If you like: fantasy, magic, humor, Gail Carson Levine, Ursula K. Le Guin, Studio Ghibli.
Day 40: In which Maggie tries her best to explain why she loves fantasy novel Howl’s Moving Castle so much, with mixed results.
It’s odd-couple Sophie and Howl who the book so amazing and un-putdownable. Jones has said in an interview, "I think people who don’t have any faults are very boring. Your faults are a large part of what you are like as a person.” And Sophie and Howl have many faults.
Sophie is an eldest sister of three and, based on the narrative inevitability of fairy tales, she thinks she will never become much of anything. It isn’t until Sophie gets cursed into an old woman that she finally finds the freedom to behave as she pleases—nosy, stubborn, and sometimes selfish.
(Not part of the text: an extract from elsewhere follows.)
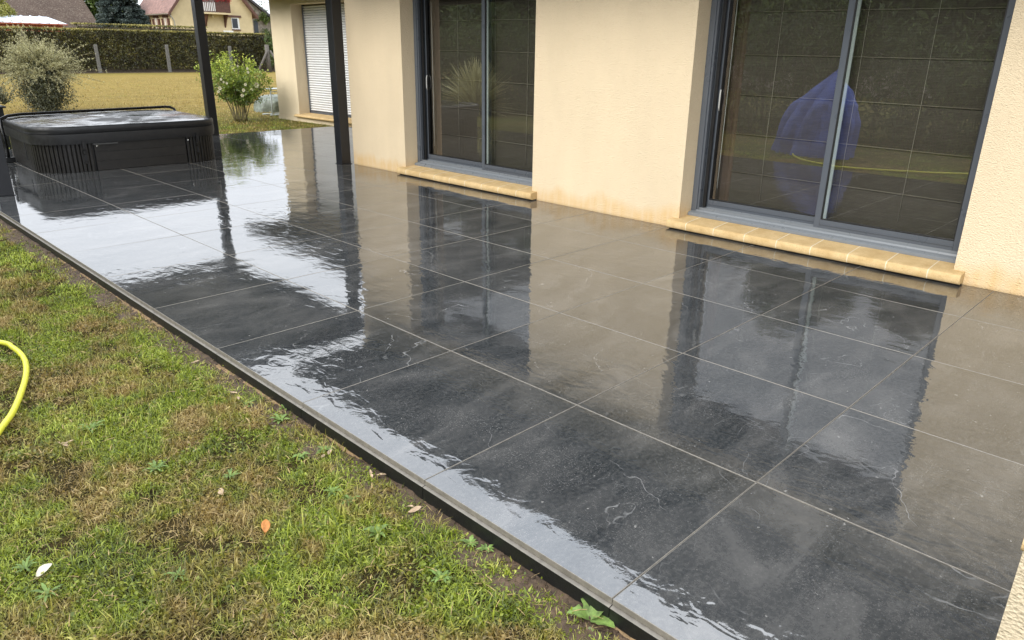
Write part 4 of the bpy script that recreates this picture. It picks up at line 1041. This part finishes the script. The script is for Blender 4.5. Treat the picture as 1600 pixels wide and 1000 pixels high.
def stone_house():
    y0 = 76.; a = at_y(393, 20, y0); x0 = a[0]-.6; x1 = x0+9
    r = thing('stone_house', (x0+4, y0+3, GZ), 'grey stone house with a dark roof standing right behind the cream gabled house', 'house')
    zr = at_y(424, 26, y0)[2]; zl = at_y(396, 3, y0)[2]; sl = (zr-zl)/(at_y(424, 26, y0)[0]-at_y(396, 3, y0)[0])
    zt = zl+sl*(x0-at_y(396, 3, y0)[0])
    b = MB(); b.prism([(x0-3, GZ), (x0+4.2, GZ), (x0+4.2, zt+sl*4.2-.3), (x0, zt-.3), (x0-3, zt-.3-sl*-3-1.5)], 1, y0, y0+6); b.build('wall', 'stone_wall', r)
    b = MB(); b.prism([(x0-.4, zt-sl*.4-.28), (x0+4.8, zt+sl*4.8-.28), (x0+4.8, zt+sl*4.8), (x0-.4, zt-sl*.4)], 1, y0-.3, y0+6.3); b.build('roof', 'roof_slate', r)
    p0 = at_y(396, 32, y0); p1 = at_y(404, 52, y0); b = MB(); b.box(p0[0], p1[0], y0-.06, y0+.02, p1[2], p0[2]); b.build('window', 'dark_glass', r)
    n = 2600; P = np.stack([rng.normal(x0+1.9, .6, n), y0-.15-np.abs(rng.normal(0, .1, n)), rng.normal(4.3, .8, n)], 1); P = P[vnoise(P, 2.5, 6) > .5]; V, F, tt = leaves(P, .13, .6); np_mesh('ivy', V, F, 'tree_leaf', r, tt)
stone_house()
b = MB()
for k in range(2):
    A = at_y(395, -2+k*3, 80); Bp = A+np.array([40, -6, -.8-.5*k]); b.tube([A-np.array([20, -3, -.3]), A, (A+Bp)/2-[0, 0, .5], Bp], .02, 5)
b.build('power_line', 'wire', origin=(45, 78, 8), label='thin overhead wires crossing the white sky above the stone house', cat='wires')
def barn():
    y0 = 75.; xr = at_y(157, 38, y0)[0]; r = thing('barn', (10, 82, GZ), 'large barn with a huge mottled brown roof behind the white-roofed shed', 'barn')
    b = MB(); b.box(-8, xr-.5, y0+.6, y0+15, GZ, 3.3); b.build('wall', 'stone_wall', r)
    b = MB(); z0 = 3.0; z1 = 10.5; ins = .95
    v = [(-9, y0, z0), (xr, y0, z0), (xr-ins, y0+8, z1), (-9+ins, y0+8, z1), (-9, y0+16, z0), (xr, y0+16, z0)]
    b.add(v, [(0, 1, 2, 3), (1, 5, 2), (5, 4, 3, 2), (4, 0, 3)]); b.add([(x, y, z-.25) for x, y, z in v], [(0, 1, 5, 4)]); b.add(v[:2]+[(x, y, z-.25) for x, y, z in v[:2]], [(0, 1, 3, 2)])
    b.build('roof', 'barn_roof', r)
barn()
def shed():
    y0 = 60.; r = thing('shed', (12, 61.5, GZ), 'low orange-red shed with a white ribbed metal roof just above the hedge', 'shed')
    xr = at_y(105, 38, y0)[0]; b = MB(); b.box(5.5, xr-.25, y0+.15, y0+3, GZ, 2.92); b.build('wall', 'shed_wall', r)
    b = MB(); x = 5.; 
    zl, zh = 2.92, 3.42; yb = y0+2.2; xr2 = xr-.62
    b.add([(5, y0-.1, zl), (xr, y0-.1, zl), (xr2, yb, zh), (5, yb, zh), (5, y0+4.2, zl), (xr, y0+4.2, zl)], [(0, 1, 2, 3), (3, 2, 5, 4), (1, 5, 2)])
    k = 5.
    while k < xr-.3:
        b.add([(k, y0-.12, zl+.01), (k+.06, y0-.12, zl+.06), (k+.12, y0-.12, zl+.01), (k-.55, yb, zh+.01), (k-.49, yb, zh+.07), (k-.43, yb, zh+.01)], [(0, 1, 4, 3), (1, 2, 5, 4), (0, 2, 1)], 0)
        k += .58
    b.build('roof', 'shed_roof', r)
    b = MB(); b.box(5, xr, y0-.14, y0-.1, zl-.08, zl+.0); b.build('eave_trim', 'shed_wall', r)
shed()
def spruce(c, h, rb, n, label):
    c = np.array(c, float); r = thing('spruce_tree', c, label, 'conifer'); s = MB(); s.tube([c, c+[0, 0, h]], [.25, .04], 8)
    Ps = []; ups = []; ts = []
    z = .8
    while z < h-.2:
        rr = rb*(1-z/h)**.75; m = int(7+rr*4)
        for k in range(m):
            a = rng.uniform(0, 2*np.pi); L_ = rr*rng.uniform(.75, 1.1); p0 = c+[0, 0, z]; d = np.array([math.cos(a), math.sin(a), -.12])
            tip = p0+d*L_; s.tube([p0, tip], [.04, .01], 4)
            q = int(n*L_/60)+8; f = rng.uniform(.15, 1, q)**.7; wd = .34*L_*(1.05-f)+.12
            P = p0+d*(f*L_)[:, None]+np.array([-math.sin(a), math.cos(a), 0])*(rng.normal(0, .5, q)*wd)[:, None]; P[:, 2] += .12*np.sin(f*3.1)-np.abs(rng.normal(0, .13, q))
            Ps.append(P); ups.append(np.repeat(d[None], q, 0)+[0, 0, .3]); ts.append(np.clip(.25+.5*f+rng.normal(0, .15)+rng.normal(0, .15, q)-.9*np.clip(tip[2]*0, 0, 1), 0, 1))
        z += .42
    s.build('trunk', 'bark', r); V, F, tt = leaves(np.concatenate(Ps), .19, .34, up=np.concatenate(ups), tint=np.concatenate(ts)); np_mesh('crown', V, F, 'spruce_leaf', r, tt)
spruce((21.3, 66.5, GZ), 11.5, 2.8, 26000, 'tall blue-grey spruce between the brown barn roof and the gabled house')
tree('background_tree', (24.6, 79, GZ), 8.5, 2.6, 4.0, 16000, 'tree_leaf', 'green leafy tree rising between the spruce and the gabled house', 'tree', .30, .2, 77, .2)
c = at_y(-6, 20, 63.); tree('garden_tree', (c[0]-.3, 63, GZ), 5.3, 1.7, 1.6, 9000, 'yellow_leaf', 'yellow-green tree at the far left above the white-roofed shed', 'tree', .16, .12, 12)

# ------------------------------------------------------------------ what the glass doors mirror: the garden on the lawn side
def barbecue():
    c = np.array([-2.1, 4.42, GZ]); nu, nv, H = 72, 26, 1.42; vs = []
    prof = [(0, .78), (.15, .76), (.42, .70), (.62, .60), (.78, .40), (.90, .20), (1., .03)]
    for j in range(nv+1):
        f = j/nv; w = np.interp(f, [q[0] for q in prof], [q[1] for q in prof])
        for i in range(nu):
            th = 2*math.pi*i/nu; q = np.array([[math.cos(th), math.sin(th), f*1.6]])
            fold = (abs(math.sin(th*4.5+1.3*f+2*vnoise(q, 1.5, 7)[0]))-.5)*.30*(1-f*.6)+(vnoise(q*1.4, 2.4, 9)[0]-.5)*.22
            rr = w*(1+fold); z = f*H+.06*(vnoise(q, 2.7, 5)[0]-.5)*(f > 0)*(f < .98)
            vs.append((c[0]+rr*.62*math.cos(th), c[1]-.24*f**1.4+rr*.84*math.sin(th), c[2]+z))
    fs = [(j*nu+i, j*nu+(i+1) % nu, (j+1)*nu+(i+1) % nu, (j+1)*nu+i) for j in range(nv) for i in range(nu)]+[tuple(nv*nu+i for i in range(nu))]
    b = MB(); b.add(vs, fs, 0, False); b.build('covered_barbecue', 'tarp_blue', origin=c, label='barbecue under a crumpled draped blue cover, mirrored in the nearest glass door', cat='barbecue')
barbecue()
c = (-3.4, 14.6, GZ); r = thing('spiky_plant', c, 'spiky fountain-shaped grass plant mirrored in the far glass door', 'plant')
n = 700; a = rng.uniform(0, 2*np.pi, n); e = rng.uniform(.1, 1.5, n); L_ = rng.uniform(.9, 1.65, n); d = np.stack([np.cos(a)*np.cos(e), np.sin(a)*np.cos(e), np.sin(e)], 1); s_ = np.stack([-np.sin(a), np.cos(a), 0*a], 1)*.026
p0 = np.array(c)+d*.05; m = p0+d*(L_*.55)[:, None]; q = m+(d+[0, 0, -.28])*(L_*.5)[:, None]
V = np.stack([p0-s_, p0+s_, m+s_, m-s_, q+s_*.2, q-s_*.2], 1).reshape(-1, 3); b_ = np.arange(n)*6
np_mesh('foliage', V, np.concatenate([np.stack([b_, b_+1, b_+2, b_+3], 1), np.stack([b_+3, b_+2, b_+4, b_+5], 1)]), 'straw_leaf', r, np.repeat(rng.uniform(0, 1, n), 6))
def bamboo():
    r = thing('bamboo_screen', (-4.6, 5, GZ), 'tall leafy green screen of bamboo-like shrubs on the lawn side, mirrored in the glass doors', 'hedge'); st = MB(); P = []; ups = []
    for k in range(1050):
        y = rng.uniform(-6, 26); x = rng.uniform(-5.4, -4.1); h = (1.5+1.5*vnoise(np.array([[0, y, 0.]]), .45, 44)[0])*rng.uniform(.75, 1.15); lean = rng.normal(0, .16, 2)
        p0 = np.array([x, y, GZ]); p1 = p0+[lean[0]*h*.5, lean[1]*h*.5, h*.6]; p2 = p0+[lean[0]*h*1.6+.12, lean[1]*h*1.6, h]
        if k % 2 == 0: st.tube([p0, p1, p2], [.010, .007, .002], 4)
        m = 90; f = rng.uniform(.02, 1, m)[:, None]; q = np.where(f < .6, p0+(p1-p0)*f/.6, p1+(p2-p1)*(f-.6)/.4); P.append(q+rng.normal(0, .15, (m, 3))*[1, 1, .8])
    st.build('stem', 'stem', r); P = np.concatenate(P); P[:, 2] = np.maximum(P[:, 2], GZ+.03)
    t_ = np.clip(.1+.7*(vnoise(P, 3.5, 45)-.2)+rng.normal(0, .17, len(P)), 0, 1); V, F, tt = leaves(P, .13, .22, droop=.5, tint=t_); np_mesh('foliage', V, F, 'tree_leaf', r, tt)
bamboo()
def mirror_house():
    r = thing('garden_house', (-26, 16, GZ), 'stone house with roof windows beyond the garden trees, mirrored in the glass', 'house')
    b = MB(); b.box(-32, -22.5, 9, 22, GZ, 2.9); b.build('wall', 'stone_wall', r)
    b = MB(); b.prism([(-22, 2.7), (-22, 2.95), (-27.2, 7.0), (-32.5, 2.95), (-32.5, 2.7), (-27.2, 6.7)], 1, 8.6, 22.4); rf = b.build('roof', 'roof_slate', r)
    for y in (11.3, 14.6, 18.):
        f = lambda d, yy: (-22-d+.03, yy, 2.98+d*4.05/5.2+.03)
        b = MB(); p = [f(1., y), f(1., y+1.), f(2.3, y+1.), f(2.3, y)]; b.add(p+[(x+.08, yy, z+.09) for x, yy, z in p], [(4, 5, 6, 7), (0, 1, 5, 4), (1, 2, 6, 5), (2, 3, 7, 6), (3, 0, 4, 7)]); b.build('roof_window', 'white_paint', rf)
mirror_house()
for k, (x, y, h, rx, lab) in enumerate(((-8.5, 3.2, 5.6, 2.3, 'rounded garden tree standing nearest the lawn-side camera end'), (-9, 7.9, 6.2, 2.8, 'second garden tree of the lawn-side row'), (-9.5, 12.8, 5.0, 2.5, 'lowest garden tree of the lawn-side row, before the roof windows'),
        (-9.5, 18.6, 6.6, 3.2, 'tall garden tree behind the spiky plant'), (-9.5, 25.0, 6.6, 3.2, 'garden tree near the far end of the lawn-side row'), (-9.5, -1.8, 5.4, 2.6, 'garden tree at the near end of the lawn-side row'), (-9.5, 31.5, 6.6, 3.4, 'last garden tree of the lawn-side row, toward the hedge'))):
    tree('garden_tree', (x, y, GZ), h, rx, h*.46, 24000, 'tree_leaf', lab, 'tree', .25, .14, 30+k, .25, 'trees on the lawn side of the garden')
“It was odd. As a girl, Sophie would have shriveled with embarrassment at the way she was behaving. As an old woman, she did not mind what she did or said. She found that a great relief.”
Then Howl is vain, dramatic, and an enormous crybaby. What makes Howl and Sophie worth rooting for is their empathy and care for the people around them. Howl takes in an orphan and a fire demon and a cursed cleaning lady, Sophie takes care of her sisters, and both of them always try to make right choices, no matter how scary the repercussions may be.
(Even if Howl has to trick himself into doing daunting things: “I’m a coward. Only way I can do something this frightening is to tell myself I’m not doing it!”)
Along with the dynamic of practical-Sophie with impractical-Howl, there’s a lot of great humor in Howl’s Moving Castle. Howl leaks green slime when he’s throwing a fit, Sophie uses a frying pan to bully the fire demon that is sequestered inside the moving castle, and there’s an incident with magic traveling boots that sends Sophie zipping all over the land of Ingary.
In Ingary, magic touches all of the character’s lives in one way or another. There are deathly curses, hair-color potions, spells that bargain with demons; but what ties all of the magic together is the caster’s intent. I love how Jones shows our own magic is what we make of it. Sophie’s words have power. When she says negative things as she’s working, there are negative outcomes, and positive outcomes when she puts more faith in herself.
Howl’s Moving Castle is whimsical in a way that isn’t contrived. There’s a genuine warmth to the wit in Jones’ writing. Reading this book always makes me feel like I’m revisiting a favorite book from my childhood, even though I didn’t pick it up until I was in my early 20s.
And really, I should have read it much sooner. One of my favorite scenes comes at the end, when Sophie and Howl are racing back to his castle on a big bluster of wind. There’s a lot of yelling, and professing, but it gave me the perfect thing to holler at my loved ones when they struggle with self-doubt:
“Sophie shrieked, ‘I’m a failure!’
‘Garbage!’ Howl shouted.”
"Howl's Moving Castle" by Diana Wynne Jones; HarperCollins; 1986.